HDP Amed Milletvekili ve Ekonomiden Sorumlu Eşbaşkan Yardımcısı Garo Paylan ise açıklanan enflasyon ve asgari ücretin belirlenmesi hakkında şunları dile getirdi: “Temel ihtiyaçlar olan gıda, kira, elektrik ve doğalgaza zam yağarken enflasyonun yüzde 19.89 olarak açıklanıyor ama kimse inanmıyor. Halkın enflasyonu yüzde 50’lerde ki zaten bunu düşük açıklayarak başta memurlara ve işçilere düşük zam yapma niyetindeler. Aslında yurttaşın sofrasından çalıyorlar. Asgari ücretin enflasyonun çok da üzerinde artacağını düşünmüyorum. Bu koşullarda yani kira enflasyonu yüzde 100’lere, gıda ise yüzde 50’lere dayanmışken buraların baz alınması gerekiyor. Asgari ücretin zararının karşılanması için en az yüzde 50 zam yapılması şart.”

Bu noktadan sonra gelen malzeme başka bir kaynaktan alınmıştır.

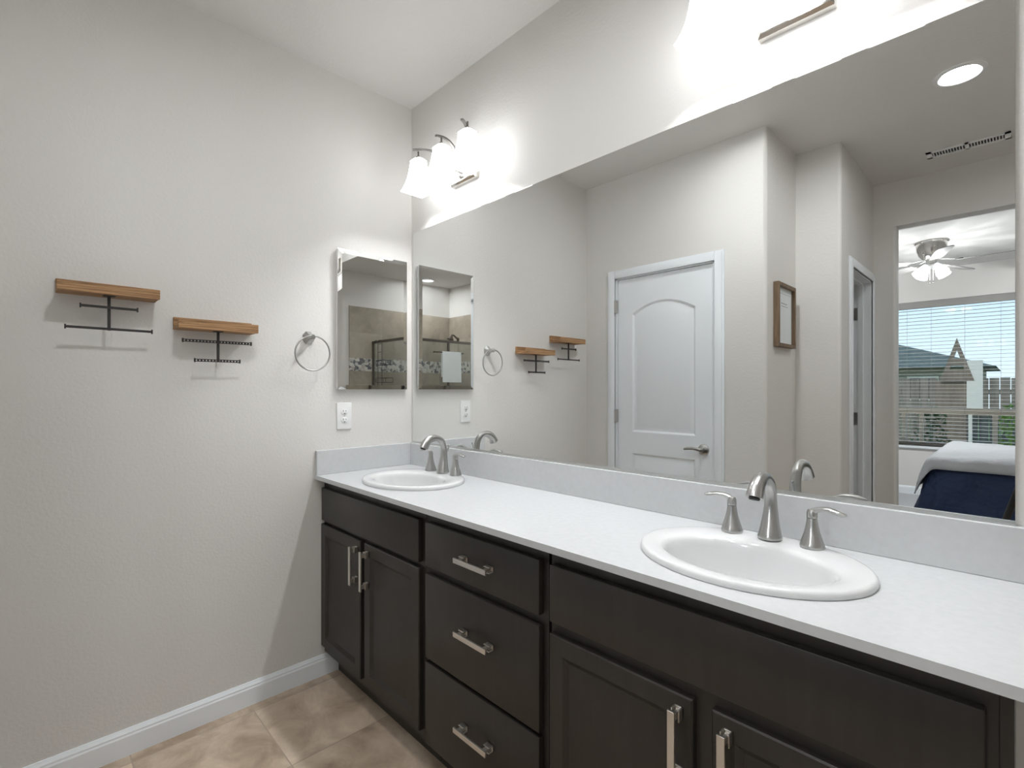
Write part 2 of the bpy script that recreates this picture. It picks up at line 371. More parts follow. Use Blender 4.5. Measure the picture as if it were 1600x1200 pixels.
d1 = tag(bpy.data.objects.new('door_1', None), 'closed white two panel arch top door with lever handle', 'door', kind='structure'); COL.objects.link(d1)
d1.location = (0.6, YB, 0)
def P1(o): o.parent = d1; o.matrix_parent_inverse = Matrix.Translation((-0.6, -YB, 0)); return o
mb = MB(); casing(mb, 'x', D0+0.004, D1-0.004, DT-0.01, YB, 1); P1(mb.build('casing', M['trim'], smooth=30))
mb = MB()   # jamb
mb.box((D0, YB+0.001, 0), (D0+0.018, YB-0.115, DT)); mb.box((D1-0.018, YB+0.001, 0), (D1, YB-0.115, DT)); mb.box((D0, YB+0.001, DT-0.018), (D1, YB-0.115, DT))
P1(mb.build('jamb', M['trim']))
# leaf with recessed panels: front built from frame strips round panel outlines
LX0, LX1, LZ0, LZ1 = D0+0.021, D1-0.021, 0.012, DT-0.022
LY = YB-0.010
def arch_panel(x0, x1, z0, z1, rise, inset):
    x0 += inset; x1 -= inset; z0 += inset; z1 -= inset
    pts = [(x0, z0), (x1, z0)]
    n_ = 14
    for i in range(n_+1):
        t_ = i/n_; xx = x1 + (x0-x1)*t_
        # eased arch: flat shoulders, raised middle
        u = abs(2*t_-1); hgt = rise*(1-u*u)
        pts.append((xx, z1 + hgt))
    return pts
def panel_rings(x0, x1, z0, z1, rise):
    R = []
    for ins, dy in ((0, 0), (0.012, -0.009), (0.020, -0.009), (0.040, -0.0035)):
        R.append([(p[0], LY+dy, p[1]) for p in arch_panel(x0, x1, z0, z1, rise, ins)])
    return R
bmD = MB()
pans = [(LX0+0.11, LX1-0.11, 1.005, 1.80, 0.07), (LX0+0.11, LX1-0.11, 0.20, 0.86, 0.0)]
bm = bmD.bm
outer = [bm.verts.new(p) for p in ((LX0, LY, LZ0), (LX1, LY, LZ0), (LX1, LY, LZ1), (LX0, LY, LZ1))]
edges = [bm.edges.new((outer[i], outer[(i+1) % 4])) for i in range(4)]
for pn in pans:
    R = panel_rings(*pn)
    vr = [[bm.verts.new(p) for p in r_] for r_ in R]; k = len(vr[0])
    edges += [bm.edges.new((vr[0][i], vr[0][(i+1) % k])) for i in range(k)]
    for a, b in zip(vr, vr[1:]):
        for i in range(k): bm.faces.new((a[i], a[(i+1) % k], b[(i+1) % k], b[i]))
    bm.faces.new(vr[-1])
bmesh.ops.triangle_fill(bm, edges=edges, use_beauty=True)
back = [bm.verts.new(p) for p in ((LX0, LY-0.035, LZ0), (LX1, LY-0.035, LZ0), (LX1, LY-0.035, LZ1), (LX0, LY-0.035, LZ1))]
for i in range(4): bm.faces.new((outer[i], outer[(i+1) % 4], back[(i+1) % 4], back[i]))
bm.faces.new(back)
P1(bmD.build('leaf', M['trim'], smooth=25))
for z in (0.25, 1.11, 1.86):
    h = MB(); h.lathe([(0.006, z-0.045), (0.006, z+0.045)], (D0+0.018, LY+0.006, 0), n=12); h.box((D0+0.004, YB+0.0165, z-0.044), (D0+0.0215, LY+0.003, z+0.044))
    P1(h.build('hinge', M['nickel'], smooth=40))
h = MB(); hx, hz = 0.872, 0.926
h.lathe([(0.033, LY), (0.033, LY+0.006), (0.028, LY+0.011), (0.012, LY+0.014), (0.011, LY+0.045), (0.0, LY+0.047)], (hx, 0, hz), 'y', 28)
h.sweep([(hx, LY+0.042, hz), (hx-0.02, LY+0.044, hz+0.003), (hx-0.05, LY+0.044, hz+0.007), (hx-0.085, LY+0.042, hz+0.004), (hx-0.108, LY+0.040, hz-0.002)], [(0.008, 0.011), (0.007, 0.010), (0.006, 0.009), (0.006, 0.009), (0.004, 0.006)])
P1(h.build('lever_handle', M['nickel'], smooth=40))

# ---------------------------------------------------------------- door_2 (open doorway in the niche wall)
d2 = tag(bpy.data.objects.new('door_2', None), 'narrow white doorway with hinges and door swung open inside', 'door', kind='structure'); COL.objects.link(d2)
d2.location = (XD, -2.55, 0)
def P2(o): o.parent = d2; o.matrix_parent_inverse = Matrix.Translation((-XD, 2.55, 0)); return o
mb = MB(); casing(mb, 'y', E0-0.004, E1+0.004, ET-0.01, XD, 1); P2(mb.build('casing', M['trim'], smooth=30))
mb = MB()
mb.box((XD+0.001, E0, 0), (XD-0.115, E0-0.018, ET)); mb.box((XD+0.001, E1, 0), (XD-0.115, E1+0.018, ET)); mb.box((XD+0.001, E0, ET), (XD-0.115, E1, ET-0.018))
mb.box((XD-0.045, E0-0.018, 0), (XD-0.075, E0-0.03, ET-0.018)); mb.box((XD-0.045, E1+0.018, 0), (XD-0.075, E1+0.03, ET-0.018)); mb.box((XD-0.045, E0, ET-0.018), (XD-0.075, E1, ET-0.03))
P2(mb.build('jamb', M['trim']))
mb = MB(); mb.box((XD-0.122, E1+0.020, 0.012), (XD-0.122-0.60, E1+0.055, ET-0.022), 0.002)
P2(mb.build('leaf', M['trim']))
for z in (0.25, 1.08, 1.83):
    h = MB(); h.box((XD-0.076, E1+0.017, z-0.045), (XD-0.118, E1+0.0195, z+0.045)); h.lathe([(0.006, z-0.045), (0.006, z+0.045)], (XD-0.119, E1+0.022, 0), n=12)
    P2(h.build('hinge', M['nickel'], smooth=40))

# ================================================================ VANITY
CT = 0.906; CTH = 0.018; YF = -0.507; YD = -0.480; YFF = -0.461; CABT = CT-CTH; TOE = 0.105
def handle(parent, c, vertical, length=0.142):
    """flat bar pull on two square C posts; c = centre on the door face (local coords)"""
    h = MB(); L2 = length/2; x, y, z = c
    def bx(u0, u1, y0, y1, w0, w1, bv=0.0006):
        if vertical: h.box((x+w0, y0, z+u0), (x+w1, y1, z+u1), bv, 1)
        else: h.box((x+u0, y0, z+w0), (x+u1, y1, z+w1), bv, 1)
    bx(-L2, L2, y-0.036, y-0.030, -0.0075, 0.0075)
    for s_ in (-1, 1):
        q = s_*(L2-0.016)
        bx(q-0.012, q+0.012, y-0.004, y, -0.009, 0.009)
        for w0 in (-0.009, 0.006):
            bx(q-0.012, q+0.012, y-0.018, y, w0, w0+0.003)
        bx(q-0.007, q+0.007, y-0.031, y-0.003, -0.004, 0.004)
    return h.build('handle', M['pull'], parent)

def cabinet(name, label, x0, x1, seam=False):
    c = thing(name, label, 'cabinet', ((x0+x1)/2, -0.25, 0), 'vanity base cabinets')
    return c
def PV(o, root):
    return o
def carcass(root, x0, x1, openings):
    """side panels, bottom, back, face frame with the given openings; coordinates relative to the root"""
    cx = (x0+x1)/2; a, b = x0-cx, x1-cx; oy = 0.25
    m_ = MB()
    for s0, s1 in ((a, a+0.016), (b-0.016, b)): m_.box((s0, YFF+oy+0.0195, TOE), (s1, -0.006+oy, CABT))
    m_.box((a+0.0165, -0.020+oy, TOE), (b-0.0165, -0.006+oy, CABT)); m_.box((a+0.0165, YFF+oy+0.0195, TOE), (b-0.0165, -0.0205+oy, TOE+0.016))
    o = m_.build('body', M['espresso'], root)
    f = MB(); t_ = 0.019
    f.box((a, YFF+oy+0.0, TOE), (b, YFF+oy+t_, CABT))     # face frame sheet behind the fronts
    f.build('face_frame', M['espresso'], root)
    k = MB(); k.box((a, -0.400+oy, 0), (b, -0.385+oy, TOE)); k.build('toe_kick', M['espresso'], root)
def slab(root, name, x0, x1, z0, z1, cx):
    m_ = MB(); m_.box((x0-cx, YD+0.25, z0), (x1-cx, YFF+0.25, z1), 0.003, 2)
    return m_.build(name, M['espresso'], root, 40)
def shaker(root, x0, x1, z0, z1, cx, st=0.062):
    m_ = MB(); x0 -= cx; x1 -= cx; yo, yi = YD+0.25, YD+0.25+0.009; yb = YFF+0.25
    R = []
    for ins, y in ((0.0, yb), (0.0, yo+0.003), (0.003, yo), (st-0.014, yo), (st, yi)):
        R.append([(x0+ins, y, z0+ins), (x1-ins, y, z0+ins), (x1-ins, y, z1-ins), (x0+ins, y, z1-ins)])
    m_.rings(R)
    return m_.build('door', M['espresso'], root)

c1 = cabinet('vanity_cabinet', 'espresso sink cabinet in the corner with two shaker doors', 0.0, 0.807); q = 0.4035
carcass(c1, 0.002, 0.805, None)
slab(c1, 'false_front', 0.011, 0.787, 0.704, 0.849, q)
d_ = shaker(c1, 0.006, 0.376, 0.137, 0.686, q, 0.058); handle(d_, (0.352-q, YD+0.25, 0.590), True, 0.152)
d_ = shaker(c1, 0.408, 0.789, 0.137, 0.686, q, 0.058); handle(d_, (0.440-q, YD+0.25, 0.590), True, 0.152)
c2 = thing('drawer_cabinet', 'espresso drawer cabinet of three drawers between the two sinks', 'cabinet', (1.082, -0.25, 0), 'vanity base cabinets'); q = 1.082
carcass(c2, 0.807, 1.357, None)
for z0, z1, hz in ((0.706, 0.850, 0.780), (0.402, 0.680, 0.560), (0.118, 0.390, 0.275)):
    d_ = slab(c2, 'drawer', 0.826, 1.339, z0, z1, q); handle(d_, (1.096-q, YD+0.25, hz), False, 0.146)
c3 = thing('vanity_cabinet', 'espresso sink cabinet under the nearer sink with wide false front', 'cabinet', (1.777, -0.25, 0), 'vanity base cabinets'); q = 1.777
carcass(c3, 1.359, 2.180, None)
slab(c3, 'false_front', 1.374, 2.168, 0.704, 0.848, q)
d_ = shaker(c3, 1.373, 1.750, 0.137, 0.674, q, 0.058); handle(d_, (1.722-q, YD+0.25, 0.580), True, 0.152)
d_ = shaker(c3, 1.788, 2.168, 0.137, 0.674, q, 0.058); handle(d_, (1.820-q, YD+0.25, 0.580), True, 0.152)
m_ = MB(); m_.box((2.181-q, -0.463+0.25, 0), (2.196-q, -0.004+0.25, CABT-0.001), 0.001, 1); m_.build('end_panel', M['espresso'], c3)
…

GERÇEKTEN KARA BİR KIŞ GELİYOR

SYKP Eşbaşkanı Cavit Uğur ise TÜİK’in açıklamalarının bilgi anlamında güvenli olmadığına değinerek, Saray rejiminin kendi iktidarını ayakta tutmak için toplumsal bir manipülasyon yaptığını ifade ediyor: “Gerek TÜİK’in gerekse de başka kamu kurumlarının açıklamaları güvensizdir. Kaldı ki açıklanan rakamlara rağmen tüm çalışanların ücretlerinin reel enflasyon karşısında eridiği bir gerçek. Bir taraftan enflasyon artıyor, diğer taraftan işsizlik. Bu artık kısır döngüye girmiş bir durum. Bu durum hem kapitalist iktisadın iç kriziyle hem de iktidar bloğunun başta savaş ekonomisi olmak üzere yandaş sermayeye ayırmış olduğu paylar nedeniyle daha da derinleşiyor.”

Geçen yıl ile bu yıl arasında temel ihtiyaç fiyatlarına yapılan zamların 2 kattan fazla olduğunu belirten Uğur, halkı kara bir kışın beklediğini de sözlerine ekliyor: “Gerçek enflasyon yüzde 19.87 falan değil. Bu rakamın gerek asgari ücret için gerekse de çalışanlara daha az zam vermek üzerine yapılmış bir açıklama olduğunu biliyoruz. Süründürülebilir bir ekonomi ile karşı karşıya değiliz. Gerçekten kara bir kış geliyor; zira geçen yıl kömürün tonu 950 lira iken şimdi 2 bin TL’nin üzerinde, doğalgaza yapılan zamlar da hakeza öyle. Tüm bu baskı cenderesinde Türkiye toplumu kendisini çaresiz hissediyor, bu açıdan hem partimiz SYKP gerekse de bileşeni olduğumuz HDP’nin umutsuzluğa düşmüş herkese gerçek bir gelecek sunması gayreti var.”